Chang Cheng is an independent media worker and a long-time advocate for Southeast Asian immigrants in Taiwan. He believes that all ethnic and cultural groups have the right to read and the right to access literature written in their own language.

Chang first co-founded “4-way Voice (四方報),” a newspaper in six languages that included Vietnamese, Thai, Indonesian, Filipino, Burmese, and Cambodian. In 2013, Chang moved into the field of television, launching Taiwan’s first Southeast Asian singing program, “Sing in Taiwan (唱四方).” In 2014, he co-founded the Taiwan Literature Award for Migrants (移民工文學獎) and published a collection of his articles on Southeast Asia later in the same year.

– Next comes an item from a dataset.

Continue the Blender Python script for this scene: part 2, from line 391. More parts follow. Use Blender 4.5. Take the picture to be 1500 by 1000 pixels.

In 2015, he opened a Southeast Asia-oriented bookstore called Brilliant Time (燦爛時光) in Taipei after a discussion he had with a caretaker who had just won the inaugural Taiwan Literature Award for Migrants. The laureate had been unable to take a day off work for two straight years because her elderly custodian needed her care. So she read to pass time, stating that “When I’m bored, I read. I like to read and write. Reading makes me happy. Reading and writing sets me free.”

Inspired, Chang asked several of his friends – a Chinese instructor in Indonesia, a Vietnamese student who was studying in a Taiwanese university – to send him books from their hometowns. He also published an op-ed through the CommonWealth magazine calling for Taiwanese tourists to bring back a foreign book from their overseas visits.

His “Bring a book that you can’t read back to Taiwan” program resonated with the public, and books from Southeast Asia came pouring in. He also networked with Southeast Asian communities in Taiwan, including Forum Lingkar Pena (FLP), a Pen Circle Forum established by Indonesian migrant workers interested in the arts.

Today, he serves on the inaugural Southeast Asia Advisory Committee (東南亞事務諮詢委員會) while collaborating with other bookstores to provide reading spaces for Southeast Asian immigrants and migrant workers in Taiwan. He argues that they had little choice but to leave their hometowns in search of better economic means, and that they are made of flesh and subject to a wide range of emotions and dreams as well.

In Chang’s vision, Taiwan should strive to become a gracious host that would help migrant workers achieve growth and fulfillment outside their job descriptions, which would in turn promote equal human rights, enrich society, and nurture cultural diversity among all those that reside on the island of Formosa.